Hi,

Wish someone could provide us insight to the following problem that we encounter. We 
have been trying for nearly two months now researching the web including this forum 
and trying out various suggestions but have been unsuccessful so far.

What we would like to know is that if there is a memory leak in our application, it 
should grow within the java heap and eventually give an out of memory error and crash 
the JVM. This is what I have known from the first day I got into Java and have always 
thought this to be correct. (until now)

We are running a Tomcat/5.0.27, 3 node cluster (on the same Windows Server 2003) and 
use the AJP13 connector to redirect requests from IIS 6.0 (running on IIS 5.0 
isolation mode) (tried with Tomcat 5.0.19 as well. The JVM :1.5.0-rc-b63 tried with 
1.4 as well) Using the recommended Oracle JDBC thin drivers for this version of the 
JVM, we connect to Oracle 9i which also runs on the same server.
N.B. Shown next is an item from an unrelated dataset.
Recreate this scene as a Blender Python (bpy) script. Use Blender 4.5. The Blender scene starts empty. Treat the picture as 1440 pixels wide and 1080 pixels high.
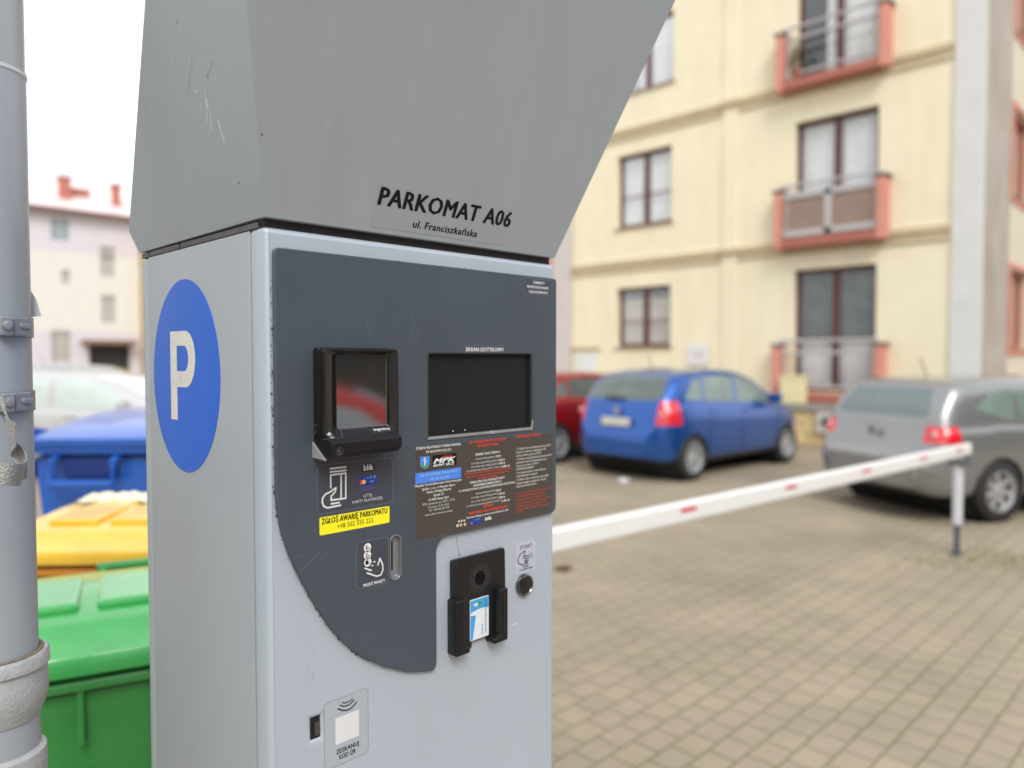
import bpy, bmesh, math, random
from mathutils import Vector, Matrix
random.seed(7)
sc = bpy.context.scene
COL = sc.collection
PI = math.pi
# ---------------------------------------------------------------- camera, world, sun, exposure
CH, FPX, TILT = 1.68, 1045.0, math.radians(2.0)
cd = bpy.data.cameras.new('camera'); cam = bpy.data.objects.new('camera', cd); COL.objects.link(cam)
cam.location = (0, 0, CH); cam.rotation_euler = (PI/2-TILT, 0, -PI/4)
cd.sensor_width = 36; cd.lens = FPX/1440*36; cd.clip_start = 0.02; cd.clip_end = 2000
cd.dof.use_dof = True; cd.dof.focus_distance = 0.97; cd.dof.aperture_fstop = 2.25
sc.camera = cam
sc.view_settings.view_transform = 'Standard'; sc.view_settings.look = 'None'
sc.view_settings.gamma = 1; sc.view_settings.exposure = 0.92
SUN_EL, SUN_AZ = math.radians(46), math.radians(212)      # azimuth of the sun, clockwise from +Y
w = bpy.data.worlds.new('World'); sc.world = w; w.use_nodes = True
nt = w.node_tree; nt.nodes.clear()
out = nt.nodes.new('ShaderNodeOutputWorld'); bg = nt.nodes.new('ShaderNodeBackground')
sky = nt.nodes.new('ShaderNodeTexSky'); sky.sky_type = 'NISHITA'; sky.sun_disc = False
sky.sun_elevation = SUN_EL; sky.sun_rotation = SUN_AZ; sky.dust_density = 3
hs = nt.nodes.new('ShaderNodeHueSaturation'); hs.inputs['Saturation'].default_value = 0.12
nt.links.new(sky.outputs[0], hs.inputs['Color'])
tc = nt.nodes.new('ShaderNodeTexCoord'); no = nt.nodes.new('ShaderNodeTexNoise'); no.inputs['Scale'].default_value = 2.2
no.inputs['Detail'].default_value = 5
nt.links.new(tc.outputs['Generated'], no.inputs['Vector'])
cr = nt.nodes.new('ShaderNodeValToRGB')
cr.color_ramp.elements[0].position = .38; cr.color_ramp.elements[0].color = (5.3, 5.45, 5.7, 1)
cr.color_ramp.elements[1].position = .66; cr.color_ramp.elements[1].color = (8.6, 8.7, 8.8, 1)
nt.links.new(no.outputs['Fac'], cr.inputs['Fac'])
mx = nt.nodes.new('ShaderNodeMix'); mx.data_type = 'RGBA'; mx.inputs['Factor'].default_value = .85
nt.links.new(hs.outputs[0], mx.inputs['A']); nt.links.new(cr.outputs[0], mx.inputs['B'])
nt.links.new(mx.outputs['Result'], bg.inputs['Color']); bg.inputs['Strength'].default_value = 0.1
nt.links.new(bg.outputs[0], out.inputs[0])
sd = bpy.data.lights.new('sun', 'SUN'); sun = bpy.data.objects.new('sun', sd); COL.objects.link(sun)
sd.energy = 1.1; sd.angle = math.radians(25); sd.color = (1, .97, .92)
sdir = Vector((math.sin(SUN_AZ)*math.cos(SUN_EL), math.cos(SUN_AZ)*math.cos(SUN_EL), math.sin(SUN_EL)))
sun.rotation_euler = sdir.to_track_quat('Z', 'Y').to_euler()
# ---------------------------------------------------------------- measuring: a picture point on a real plane
CP = Vector((0, 0, CH)); s2 = math.sqrt(.5)
RV = Vector((s2, -s2, 0)); F0 = Vector((s2, s2, 0)); Z0 = Vector((0, 0, 1))
FV = F0*math.cos(TILT)-Z0*math.sin(TILT); UV = Z0*math.cos(TILT)+F0*math.sin(TILT)
def ray(x, y): return FV+RV*((x-720)/FPX)-UV*((y-540)/FPX)
def onplane(x, y, n, d):
    n = Vector(n); r = ray(x, y); return CP+r*((d-n.dot(CP))/n.dot(r))
def atdepth(x, y, z): return CP+ray(x, y)*z
def ground(lat, z): return (RV*lat+F0*z)
# ---------------------------------------------------------------- materials
MATS = {}
def mat(name, col, rough=.55, metal=0., var=.08, scale=6., bump=0., coat=0., stretch=(1, 1, 1), bscale=None, spec=.5, rvar=.0):
    if name in MATS: return MATS[name]
    m = bpy.data.materials.new(name); m.use_nodes = True; MATS[name] = m
    n = m.node_tree; b = n.nodes['Principled BSDF']
    b.inputs['Roughness'].default_value = rough; b.inputs['Metallic'].default_value = metal
    b.inputs['Coat Weight'].default_value = coat; b.inputs['Coat Roughness'].default_value = .06
    b.inputs['Specular IOR Level'].default_value = spec
    t = n.nodes.new('ShaderNodeTexCoord'); mp = n.nodes.new('ShaderNodeMapping'); mp.inputs['Scale'].default_value = stretch
    n.links.new(t.outputs['Object'], mp.inputs[0])
    ns = n.nodes.new('ShaderNodeTexNoise'); ns.inputs['Scale'].default_value = scale; ns.inputs['Detail'].default_value = 6
    ns.inputs['Roughness'].default_value = .62
    n.links.new(mp.outputs[0], ns.inputs['Vector'])
    r = n.nodes.new('ShaderNodeValToRGB'); r.color_ramp.elements[0].position = .28; r.color_ramp.elements[1].position = .72
    r.color_ramp.elements[0].color = tuple(c*(1-var) for c in col)+(1,)
    r.color_ramp.elements[1].color = tuple(min(1, c*(1+var)) for c in col)+(1,)
    n.links.new(ns.outputs['Fac'], r.inputs[0]); n.links.new(r.outputs[0], b.inputs['Base Color'])
    if rvar:
        mr = n.nodes.new('ShaderNodeMapRange'); mr.inputs['To Min'].default_value = rough-rvar; mr.inputs['To Max'].default_value = rough+rvar
        n.links.new(ns.outputs['Fac'], mr.inputs['Value']); n.links.new(mr.outputs[0], b.inputs['Roughness'])
    if bump:
        n2 = n.nodes.new('ShaderNodeTexNoise'); n2.inputs['Scale'].default_value = bscale or scale*8; n2.inputs['Detail'].default_value = 4
        n.links.new(t.outputs['Object'], n2.inputs['Vector'])
        bp = n.nodes.new('ShaderNodeBump'); bp.inputs['Strength'].default_value = bump; bp.inputs['Distance'].default_value = .003
        n.links.new(n2.outputs['Fac'], bp.inputs['Height']); n.links.new(bp.outputs[0], b.inputs['Normal'])
    return m
def lin(r, g, b):
    f = lambda c: (c/255/12.92 if c/255 <= .04045 else ((c/255+.055)/1.055)**2.4)
    return (f(r), f(g), f(b))
def glass_mat(name, tint=(.9, .95, .93), refl=1.0):
    m = bpy.data.materials.new(name); m.use_nodes = True; n = m.node_tree; n.nodes.clear()
    o = n.nodes.new('ShaderNodeOutputMaterial'); tr = n.nodes.new('ShaderNodeBsdfTransparent'); gl = n.nodes.new('ShaderNodeBsdfGlossy')
    tr.inputs[0].default_value = tint+(1,); gl.inputs['Roughness'].default_value = .02
    fr = n.nodes.new('ShaderNodeFresnel'); fr.inputs[0].default_value = 1.5
    ml = n.nodes.new('ShaderNodeMath'); ml.operation = 'MULTIPLY'; ml.inputs[1].default_value = refl; ml.use_clamp = True
    ms = n.nodes.new('ShaderNodeMixShader')
    n.links.new(fr.outputs[0], ml.inputs[0]); n.links.new(ml.outputs[0], ms.inputs[0])
    n.links.new(tr.outputs[0], ms.inputs[1]); n.links.new(gl.outputs[0], ms.inputs[2]); n.links.new(ms.outputs[0], o.inputs[0])
    return m
# ---------------------------------------------------------------- objects
def tag(o, label=None, cat=None, group=None, kind=None):
    if label: o['label'] = label
    if cat: o['category'] = cat
    if group: o['group'] = group
    if kind: o['kind'] = kind
    return o
def thing(name, label, cat, loc=(0, 0, 0), rz=0, group=None):
    o = bpy.data.objects.new(name, None); COL.objects.link(o); o.location = loc; o.rotation_euler = (0, 0, rz)
    o.empty_display_size = .1
    return tag(o, label, cat, group)
ORG = Vector((0, 0, 0))         # root location subtracted when a thing is measured in world space
def obj(name, bm, m, parent=None, shift=None, smooth=False, angle=40):
    s = ORG if shift is None else Vector(shift)
    if s.length: bmesh.ops.translate(bm, verts=bm.verts, vec=-s)
    bmesh.ops.recalc_face_normals(bm, faces=bm.faces)
    me = bpy.data.meshes.new(name); bm.to_mesh(me); bm.free()
    o = bpy.data.objects.new(name, me); COL.objects.link(o)
    for k in (m if isinstance(m, (list, tuple)) else [m]): me.materials.append(k)
    if smooth:
        for p in me.polygons: p.use_smooth = True
        me.set_sharp_from_angle(angle=math.radians(angle))
    if parent: o.parent = parent
    return o
def raw(name, bm, m, parent): return obj(name, bm, m, parent, (0, 0, 0))
def box(bm, lo, hi, bev=0, seg=2, rot=None, piv=None):
    lo = Vector(lo); hi = Vector(hi)
    g = bmesh.ops.create_cube(bm, size=1.0); v = g['verts']
    c = (lo+hi)/2; d = hi-lo
    for q in v: q.co = Vector((q.co.x*d.x, q.co.y*d.y, q.co.z*d.z))+c
    if bev:
        es = list({e for q in v for e in q.link_edges})
        r = bmesh.ops.bevel(bm, geom=es, offset=bev, segments=seg, affect='EDGES', profile=.5)
        v = list({x for f in r['faces'] for x in f.verts} | {x for x in v if x.is_valid})
    if rot is not None:
        p = Vector(piv) if piv is not None else c
        bmesh.ops.rotate(bm, verts=v, cent=p, matrix=rot)
    return v
def lathe(bm, prof, c=(0, 0, 0), axis='Z', n=40, cap=True):
    c = Vector(c); rings = []
    for r, h in prof:
        ring = []
        for k in range(n):
            a = 2*PI*k/n; x, y = r*math.cos(a), r*math.sin(a)
            p = {'Z': (x, y, h), 'Y': (x, h, y), 'X': (h, x, y)}[axis]
            ring.append(bm.verts.new(c+Vector(p)))
        rings.append(ring)
    for a, b in zip(rings, rings[1:]):
        for k in range(n): bm.faces.new((a[k], a[(k+1) % n], b[(k+1) % n], b[k]))
    if cap: bm.faces.new(rings[0]); bm.faces.new(rings[-1])
    return bm
def tube(bm, pts, r, n=10):
    pts = [Vector(p) for p in pts]; rings = []
    for i, p in enumerate(pts):
        d = (pts[min(i+1, len(pts)-1)]-pts[max(i-1, 0)]).normalized()
        a = d.cross(Vector((0, 0, 1)) if abs(d.z) < .9 else Vector((1, 0, 0))).normalized(); b = d.cross(a)
        rings.append([bm.verts.new(p+a*r*math.cos(2*PI*k/n)+b*r*math.sin(2*PI*k/n)) for k in range(n)])
    for q, s in zip(rings, rings[1:]):
        for k in range(n): bm.faces.new((q[k], q[(k+1) % n], s[(k+1) % n], s[k]))
    bm.faces.new(rings[0]); bm.faces.new(rings[-1])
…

The issue we are having is that the VM size for each of the Java.exe processes grows 
way beyond the max heap settings. (we understand that it will not be equal due to the 
JVM loading overhead)

For example, the heap settings is set to 512MB per tomcat/JVM instance but on Windows, 
it keeps growing to about 1.5 GB. This happens to each of the nodes and it goes into 
virtual memory and then eventually crashes and we have to restart the Tomcat cluster. 

Now I know with regard to Java application memory leaks, you got to check your 
programs. But what I want to know is that if there is a memory leak from our programs, 
it should eventually take the full java heap and then crash with an out of memory 
error. But that does not happen. In fact by monitoring the GC output, the heap seem to 
be working fine with each GC run increasing the free memory. In fact when we monitor 
the tomcat status page as well, we do see the java heap memory behaving correct. Also 
as I said, there are no out of memory errors in the log as well.

What I want to know is even if our program has a memory leak, it should crash the JVM 
right? It should not keep increasing the memory allocated from the Windows Server 2003 
O/S. 

Could this be a issue with the Windows server 2003 garbage collection as I read it is 
written using C#? anyone has any idea if this is the problem? 

Any help would be very much appreciated.